Then, in 1699, the Dutch started production in Indonesia, when cuttings were successfully transplanted from Malabar (India) to Java.
Without help from the Dutch, the other Superpowers would not have gotten out of the starting blocks. By 1706, the first coffee beans from Java had reached Amsterdam, along with a coffee plant for the Botanical Garden. From this plant, a number of successful cuttings were made.
The French
These new plants soon found their way into various botanical gardens throughout Europe as they were given as gifts to visiting dignitaries. One such plant was given to King Louis XIV of France in 1714, by the Burgermeister of Amsterdam. The plant was re-homed in le Jardin des Plantes in Paris.
Several years later, in 1723, a French Naval Officer named Mathieu Gabriel de Clieu, while on leave from his station in Martinique, asked for the King’s permission to take a cutting of this plant back with him.
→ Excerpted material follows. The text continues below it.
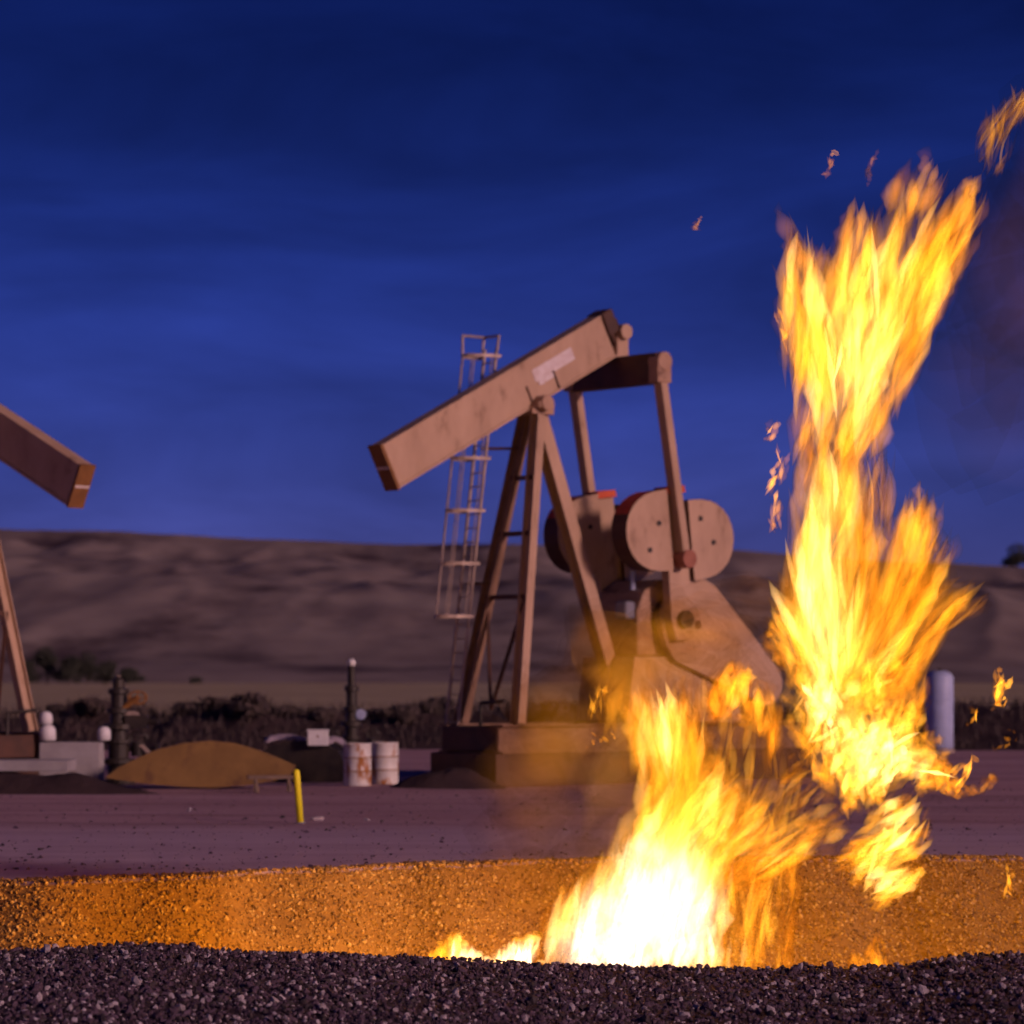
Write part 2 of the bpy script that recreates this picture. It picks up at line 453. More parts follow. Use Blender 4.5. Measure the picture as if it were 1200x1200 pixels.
# the 300 largest near stones, each its own piece of the ground
protos = []
for k in range(8):
    sh = ICO_V * (1 + .22 * rng.normal(size=(12, 1)).clip(-1.3, 1.3)) * rng.uniform(.6, 1.0, size=(1, 3)) * .5
    me = bpy.data.meshes.new('stone'); me.from_pydata(sh.tolist(), [], ICO_F.tolist())
    me.materials.append(M[('stone', 'stone_light', 'stone', 'stone_dark', 'stone', 'stone_light', 'stone', 'stone')[k]])
    protos.append(me)
p4, s4 = scatter(300, 19.6, 26.7, .065, .105, margin=0)
for k in range(300):
    o = bpy.data.objects.new('stone', protos[k % 8]); col.objects.link(o); o.parent = ground
    o.location = p4[k] + np.array((0, 0, .1 * s4[k])); o.scale = (s4[k],) * 3
    o.rotation_euler = rng.uniform(0, 6.28, 3)

# ------------------------------------------------------------------ pumping units
def pump_unit(name, loc, rz, scale, tilt, wr, label, decal, eplate_mat):
    """walking-beam pumping unit without its horse head; local X runs along the beam to the rear, local -Y is the photograph's near side"""
    root = empty(name, loc, rz); root.scale = (scale,) * 3
    tag(root, label, 'pumpjack', 'pumpjacks on the pad')
    T = M['tan']
    ct, st = math.cos(tilt), math.sin(tilt)
    ax, ay, az_ = Vector((ct, 0, st)), Vector((0, 1, 0)), Vector((-st, 0, ct))
    Mb = Matrix((ax, ay, az_)).transposed()
    piv = Vector((0, 0, 8.70))
    F, Bk, H = -4.53, 2.25, .98
    def bp(a, y, h): return piv + ax * a + ay * y + az_ * h
    def bbox(mb, a0, a1, y0, y1, h0, h1): return mb.box(bp((a0 + a1) / 2, (y0 + y1) / 2, (h0 + h1) / 2), (a1 - a0, y1 - y0, h1 - h0), Mb)
    m = MB(); bbox(m, F + .02, Bk, -.10, .10, -H / 2 + .05, H / 2 - .05)
    beam = m.build('walking_beam', T, root)
    bbox(MB(), F + .02, Bk, -.21, .21, H / 2 - .05, H / 2).build('top_flange', T, beam)
    bbox(MB(), F + .02, Bk, -.21, .21, -H / 2, -H / 2 + .05).build('bottom_flange', T, beam)
    for s_ in (-1, 1):
        bbox(MB(), F + .05, Bk - .02, s_ * .165 - .02, s_ * .165 + .02, -H / 2 + .052, H / 2 - .052).build('side_plate', T, beam)
    for a in (-.42, .42):
        for s_ in (-1, 1):
            bbox(MB(), a - .02, a + .02, s_ * .20 - .012, s_ * .20 + .012, -H / 2 + .052, -.02).build('stiffener', M['brown'], beam)
    bbox(MB(), F - .05, F + .018, -.22, .22, -H / 2 - .02, H / 2 + .02).build('end_plate', eplate_mat, root)
    m = MB(); bbox(m, F - .055, F - .051, -.2, .2, -.03, .03); m.build('painted_stripe', M['pale'], root)
    if decal:
        m = MB()
        bbox(m, -.12, 1.12, -.193, -.187, -.06, .22); bbox(m, -.05, .4, -.194, -.187, -.16, -.062)
        m.build('worn_name_decal', M['pale'], root)
    # beam tail casting and equalizer bearing
    m = MB(); bbox(m, Bk - .02, Bk + .30, -.26, .26, -.02, H / 2 + .03); bbox(m, Bk + .1, Bk + .42, -.16, .16, -.30, .25); m.build('tail_casting', M['brown'], root, .03)
    q = bp(Bk + .45, 0, 0); qz = q.z - .98
    m = MB(); m.box((q.x, 0, q.z - .38), (.34, .42, .75)); m.tube((q.x, -.34, q.z - .1), (q.x, .34, q.z - .1), .17, n=16); m.build('equalizer_bearing', T, root, .02)
    m = MB(); m.box((q.x, 0, qz), (.36, 2.9, .66)); m.build('equalizer', M['brown'], root, .03)
    we = 1.40
    for s_ in (-1, 1):
        m = MB(); m.tube((q.x, s_ * we - .17, qz + .14), (q.x, s_ * we + .17, qz + .14), .21, n=18); m.box((q.x, s_ * we, qz - .12), (.40, .3, .4))
        m.build('pitman_bearing', M['tan_old'], root, .02)
        p = MB(); p.bar((q.x, s_ * we, qz - .22), (wr[0], s_ * we, wr[1]), .26, .20, up=(1, 0, 0)); pit = p.build('pitman_arm', T, root, .02)
        c = MB(); c.tube((wr[0], s_ * we - .2, wr[1]), (wr[0], s_ * we + .2, wr[1]), .2, n=16); c.build('wrist_pin', M['pin'], pit)
    # samson post
    apex = Vector((0, 0, 7.92))
    feetz = 1.32
    for s_ in (-1, 1):
        m = MB()
        p0, p1_ = Vector((-.05, s_ * .20, 7.9)), Vector((-1.234, s_ * .94, feetz))
        dv = Vector((1, 0, .18)).normalized()
        m.bar(p0, p1_, .035, .30, up=(0, 1, 0)); 
        m.bar(p0 + Vector((0, .13, 0)), p1_ + Vector((0, .13, 0)), .20, .03, up=(0, 1, 0))
        m.bar(p0 - Vector((0, .13, 0)), p1_ - Vector((0, .13, 0)), .20, .03, up=(0, 1, 0))
        m.build('post_leg', T if s_ < 0 else M['skid'], root)  # far leg is darker, its shade put into the colour
    m = MB()
    p0, p1_ = Vector((.12, 0, 7.9)), Vector((2.22, 0, 2.30))
    for s_ in (-1, 1): m.bar(p0 + Vector((0, s_ * .15, 0)), p1_ + Vector((0, s_ * .15, 0)), .30, .03, up=(0, 1, 0))
    m.bar(p0, p1_, .035, .28, up=(0, 1, 0)); m.build('rear_leg', T, root)
    for zz in (6.55, 5.35, 4.0):
        k = (7.9 - zz) / (7.9 - feetz); y = .2 + .74 * k; x = -.05 - 1.184 * k
        MB().bar((x, -y, zz), (x, y, zz), .10, .10).build('cross_brace', M['brown'], root)
    for s_ in (-1, 1):
        k0, k1 = (7.9 - 4.0) / 6.58, (7.9 - 1.6) / 6.58
        MB().bar((-.05 - 1.184 * k0, s_ * (.2 + .74 * k0), 4.0), (-.05 - 1.184 * k1, -s_ * (.2 + .74 * k1) * .0, 1.6), .07, .07).build('diagonal_brace', M['brown'], root)
    m = MB(); m.box((.02, 0, 7.98), (.62, .62, .14)); m.box((0, 0, 8.10), (.44, .9, .14)); m.tube((0, -.5, 8.14), (0, .5, 8.14), .17, n=16); m.build('center_bearing', M['tan_old'], root, .02)
    # caged ladder on the far side of the post
    lad = empty('ladder', parent=root)
    lb, lt = Vector((-1.52, 1.07, .15)), Vector((-.52, .80, 9.35))
    for s_ in (-1, 1): MB().tube(lb + Vector((0, s_ * .2, 0)), lt + Vector((0, s_ * .2, 0)), .035, n=8).build('rail', M['galv'], lad)
    for k in range(1, 31):
        t_ = k / 31; c = lb.lerp(lt, t_)
        MB().tube(c - Vector((0, .2, 0)), c + Vector((0, .2, 0)), .016, n=6).build('rung', M['galv'], lad)
    hoops = []
    for zz in (3.62, 4.75, 5.88, 7.0, 8.1, 9.2):
        t_ = (zz - lb.z) / (lt.z - lb.z); c = lb.lerp(lt, t_)
        pts = [c + Vector((-.74 * math.sin(a), -.36 * math.cos(a), -.03)) for a in np.linspace(0, math.pi, 11)]
        pts = [c + Vector((0, -.2, 0))] + pts + [c + Vector((0, .2, 0))]
        hoops.append(pts)
        h = MB()
        for a, b in zip(pts[:-1], pts[1:]): h.bar(a, b, .02, .07)
        h.build('cage_hoop', M['galv'], lad)
    for k in (2, 4, 6, 8, 10):
        MB().path([h[k] for h in hoops], .014, 6).build('cage_bar', M['galv'], lad)
    for zz in (7.2, 4.3):
        t_ = (zz - lb.z) / (lt.z - lb.z); c = lb.lerp(lt, t_); k = (7.9 - zz) / 6.58
        MB().bar(c, (-.05 - 1.184 * k, .2 + .74 * k, zz), .06, .06).build('standoff', M['brown'], lad)
    # service platform rail at the ladder head
    m = MB()
    for y in (.55, 1.05): m.tube((-.55, y, 9.3), (-.5, y, 9.62), .028)
    m.path([(-.5, .55, 9.62), (-.5, 1.05, 9.62), (-1.1, 1.05, 9.62)], .028); m.tube((-1.1, 1.05, 9.2), (-1.1, 1.05, 9.62), .028)
    m.build('head_rail', M['galv'], lad)
    # cranks, counterweights
    shaft = Vector((3.25, 0, 3.55))
    for s_ in (-1, 1):
        y0 = s_ * 1.12
        wv = Vector((wr[0], 0, wr[1])); dirc = (wv - shaft).normalized(); prp = Vector((dirc.z, 0, -dirc.x))
        arm = MB()
        L = 2.75
        arm.prism([shaft + Vector((0, y0 - .12, 0)) + dirc * a + prp * b for a, b in ((-.45, -.25), (-.45, .25), (.0, .36), (L, .27), (L, -.27), (.0, -.36))], (0, .24, 0))
        ca = arm.build('crank_arm', T, root, .02)
        MB().prism([shaft + Vector((0, y0 - .2, 0)) + dirc * a + prp * b for a, b in ((L + .005, -.3), (L + .005, .3), (L + .16, .26), (L + .16, -.26))], (0, .40, 0)).build('end_cap', M['rim'], ca)
        for side_ in (-1, 1):
            # each lobe: half disc bolted to the arm, edge painted
            pts = []
            for a in np.linspace(-.2, math.pi + .2, 18):
                pts.append(((1.98 if side_ < 0 else 1.70) - .88 * math.cos(a), side_ * (.30 + 1.28 * max(0, math.sin(a)) ** .72)))
            poly = [shaft + dirc * a + prp * b + Vector((0, y0 - .24, 0)) for a, b in pts]
            if side_ < 0: poly = poly[::-1]
            wt = MB().prism(poly, (0, .48, 0), caps=False).build('counterweight', M['brown'], root)
            hot = poly[-7:-2] if side_ > 0 else poly[2:7]
            hot = [p_ + (p_ - (shaft + dirc * 1.85 + prp * (side_ * .6) + Vector((0, y0 - .24, 0)))).normalized() * .012 for p_ in hot]
            band = MB(); nb = len(hot)
            band.add([p_ + Vector((0, .01, 0)) for p_ in hot] + [p_ + Vector((0, .47, 0)) for p_ in hot], [(i, i + 1, nb + i + 1, nb + i) for i in range(nb - 1)])
            band.build('orange_band', M['rim'], wt)
            n_ = len(poly)
            for yy in (-.004, .484):
                f = MB().prism([p_ + Vector((0, yy - .004, 0)) for p_ in poly], (0, .008, 0)); f.build('weight_face', T, wt)
            for a, b in ((1.6, .95), (2.15, .62)):
                c = shaft + dirc * a + prp * (side_ * b)
                MB().tube((c.x, y0 - .27, c.z), (c.x, y0 + .27, c.z), .06, n=10).build('weight_bolt', M['black'], wt)
    MB().tube(shaft + Vector((0, -1.35, 0)), shaft + Vector((0, 1.35, 0)), .2, n=18).build('crankshaft', M['black'], root)
    # gear reducer on its pedestal
    m = MB()
    m.prism([(2.35, -.72, 2.75), (2.35, -.72, 3.7), (2.55, -.72, 4.15), (2.95, -.72, 4.42), (3.55, -.72, 4.45), (4.0, -.72, 4.2), (4.9, -.72, 3.75), (5.05, -.72, 2.75)], (0, 1.44, 0))
    red = m.build('gear_reducer', M['tan_old'], root, .05)
    for s_ in (-1, 1): MB().tube((3.25, s_ * .72, 3.55), (3.25, s_ * .86, 3.55), .48, n=20).build('bearing_cap', M['brown'], red)
    MB().tube((2.6, -.3, 4.2), (2.6, -.3, 4.62), .06).build('breather', M['tankblue'], red)
    m = MB(); m.box((2.24, -.45, 3.75), (.3, .4, .4)); m.build('inspection_cover', M['cover'], red, .08)
    m = MB(); m.prism([(1.95, -.85, 1.30), (2.15, -.85, 2.74), (5.1, -.85, 2.74), (5.4, -.85, 1.30)], (0, 1.7, 0)); m.build('pedestal', T, root, .03)
    # belt guard beside the reducer
    def circ(cx, cz, r, a0, a1, n_): return [(cx + r * math.cos(a), cz + r * math.sin(a)) for a in np.linspace(a0, a1, n_)]
    g = circ(3.85, 3.45, 1.02, R(52), R(232), 16) + circ(6.0, 2.15, .5, R(-128), R(52), 10)
    m = MB(); m.prism([(a, -1.02, b) for a, b in g], (0, .18, 0)); bg_ = m.build('belt_guard', T, root, .02)
    MB().tube((3.85, -1.05, 3.45), (3.85, -1.02, 3.45), .1, n=12).build('guard_hub', M['brown'], bg_)
    # motor
    m = MB(); m.lathe((6.0, 0, 2.15), [(.2, -.72), (.36, -.7), (.40, -.5), (.40, .45), (.34, .6), (.2, .62)], 18, 'Y'); m.build('motor', M['brown'], root, smooth=True)
    m = MB(); m.box((6.0, 0, 1.52), (1.0, 1.3, .42)); m.build('motor_mount', M['brown'], root)
    # skid
    for s_ in (-1, 1):
        m = MB(); m.box((2.7, s_ * .92, 1.0), (8.9, .04, .52)); m.box((2.7, s_ * .92, 1.28), (8.9, .30, .04)); m.box((2.7, s_ * .92, .72), (8.9, .30, .04))
        m.build('skid_runner', M['skid'], root)
    for x in (-1.72, -.6, .6, 1.7, 5.6, 7.1):
        MB().box((x, 0, 1.0), (.10, 1.80, .50)).build('skid_cross_member', M['brown'], root)
    m = MB(); m.box((2.7, 0, .35), (9.3, 2.2, .70)); m.build('foundation', M['brown'], root, .03)
    # guard pipe over the front of the skid
    m = MB(); m.path([(-1.5, -.05, 1.25), (-1.5, -.05, 1.75), (-1.5, -.85, 1.80)], .04); m.build('grease_line', M['black'], root)
    return root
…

Unfortunately for him, the King refused his request.
Convinced that the Caribbean would be an ideal place to cultivate coffee, de Clieu led a daring moonlight raid on the Jardin des Plantes to secure a cutting.
With his ill-gotten gains, de Clieu began his journey back to Martinique. He kept his newly procured coffee cutting shoot in a glass cabinet, which he would bring up onto the deck each day so it could be warmed by the sun.
If de Clieu had thought that the hard part of his mission was over, he would have been wrong as the journey was far more eventful than he would have liked.
At one point, one of the men on board (allegedly with a Dutch accent) tried to wrestle the plant off de Clieu, managing to break a side-shoot in the process. Then the crew had to fend off an attack by pirates which lasted nearly a whole day before a storm descended that shattered the glass cabinet.
Finally, the portable water supply ran so low that de Clieu had to share his water ration with the plant.
However, de Clieu did make it to Martinique, where he successfully cultivated the coffee plant.
Some twenty months later de Clieu had his first harvest, which he distributed among the island’s doctors and other intellectuals. As luck would have it, at the time the cocoa plants on the island were doing badly after a recent volcanic eruption, so coffee was soon adopted by the locals.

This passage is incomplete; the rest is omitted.